Booby Trap

Booby Trap is what you’d call a “classic kids’ game.” It’s been around since the 60’s (originally a Parker Brothers game), and has been recently re-released by Fundex. For kids old enough to appreciate the patience, dexterity, observation skills, and luck necessary to win, Booby Trap is a study in fascination.

An assortment 63 pieces (three different discs, each of a different width and color, each with a peg handle in the middle) is literally squeezed in the playing frame so that they are as tightly packed as possible. The squeezing is achieved by attaching a rubber band to a “tension bar” on one side of the frame. The goal of the game, then, becomes to remove as many of the discs as you can without disturbing the tension bar.

The larger pieces are, of course, worth the most points, and are, equally of course, the most difficult to remove. And yet, oddly enough, if you are very observant, or lucky, you might easily pick one that, despite appearances to the contrary, lifts out with the greatest of ease and heart-lightening joy. Of course, after someone’s judgment or luck proves to be less than successful, and the bar moves, and other pieces get sprongged off the board, the tension, for the next player, is considerably, so to speak, released.

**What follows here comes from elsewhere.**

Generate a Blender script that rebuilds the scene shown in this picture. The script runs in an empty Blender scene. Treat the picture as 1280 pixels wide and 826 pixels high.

There is a rule which can be very difficult for younger children to observe – the one about having to move whatever you touch. The desire to test before plucking frequently overwhelms the need to play strictly by the rules. Those who are old enough to appreciate the sagacity of the touch-it-pluck-it rule will derive immense satisfaction, and the sometimes shockingly violent evidence, of the efficacy of their observational powers, and will be moved more quickly to laughter than to tears in either event.

This restored release of Booby Trap also includes a variation which allows for a shorter game. Six narrow boards are included, one for each of the up to six players. Each board shows a different sequence of pieces that must be selected. It’s a good challenge, and, depending on what happens before your turn, and what size piece is next on your board, often surprisingly more than adequate.